After Chapters, we enjoyed lunch at Pizza Hut, accompanied by a good friend of mine.

Pam and I want to enter a short story contest as she mentioned below and after discussing a handful of scenarios have decided on the theme of our story.  I woke yesterday morning brimming with ideas and had to rush to jot them down before I forgot.  This morning, over breakfast, I began working on the first draft – so far about 700 words.  Having worked and re-worked so long on Body Perfect I find I’m really energized to be creating something new and I think Pam is of like mind.  I’m waiting to hear her thoughts on what’s been penned so far.

With the beginning of March, my thoughts turn to the approach of spring.  Although this month can be treacherously deceptive, I choose to be optimistic and believe each snow fall will be the last.

Next weekend will see the family get together to celebrate Michael and Noah’s birthdays – only 9 days apart.  Always a good time to catch up with everyone and enjoy being with each other.  In the meantime, there are stories to write and books to read!



Friday, March 1, 2013

Confessions of a Mall Walker

I said mall walker not the other kind!

I was reluctant to join the 50-100 age group that religiously walk indoors at the local mall, either by the orders of their doctors for the betterment of their health or because they like the company.
Since retiring 18months ago I was increasingly sedentary. If I was not parked at the computer writing I was sitting by the fire reading, knitting or watching television. Occasionally I do some dusting! I decided to start the New Year by getting back to walking for fun and relaxation; don’t forget health as according to the old adage.. you gotta use or lose it.

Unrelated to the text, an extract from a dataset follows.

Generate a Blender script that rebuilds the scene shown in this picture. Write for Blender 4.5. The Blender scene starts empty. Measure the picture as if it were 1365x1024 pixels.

I have done my share of power walking. I trained at the local sports store and completed two half marathons about seven years ago. I was flat and fit and had loads of energy.  Then it was winter. I really do not like cold and snow. The gym has no appeal for me so my friend Michele and I have started with the oldies walking three mornings a week.

What’s not to like? Its 7:30 am and -13degrees, -22 with the wind chill outside. Inside the temperature is controlled and a skylight overhead. Michele and I solve the problems of the world as we chat and check the shop windows for the new spring fashions. We’re not breaking records on the measured path. We walk two miles and when the lure of coffee reaches us we head to Tim Horton’s for coffee and my favourite, oatmeal and berries. 

So it’s all good. I’m not back to my fighting weight but come spring and we start to walk outside we can crank it up a notch and walk further. In the meantime my new boyfriends ; the ones that say good morning to me every time we pass them going in the opposite direction, well, do their wives know they’re out?

Loads of new books are launching this spring. When I pick them up to read I will give a short review. I’ve just finished Lincoln and Child’s ‘Fever Dream’. WOW! Thrillers are new to me, and the tension is palpable. The next in the series I’ve just started; ‘Cold Vengeance’ preferably read in order.

Liz and I are working on a short story to be entered in a contest for ‘Scene of the Crime’ festival on Wolfe Island in August. We are really looking forward to attending this event. This contest is part of their program so we’ll keep you posted.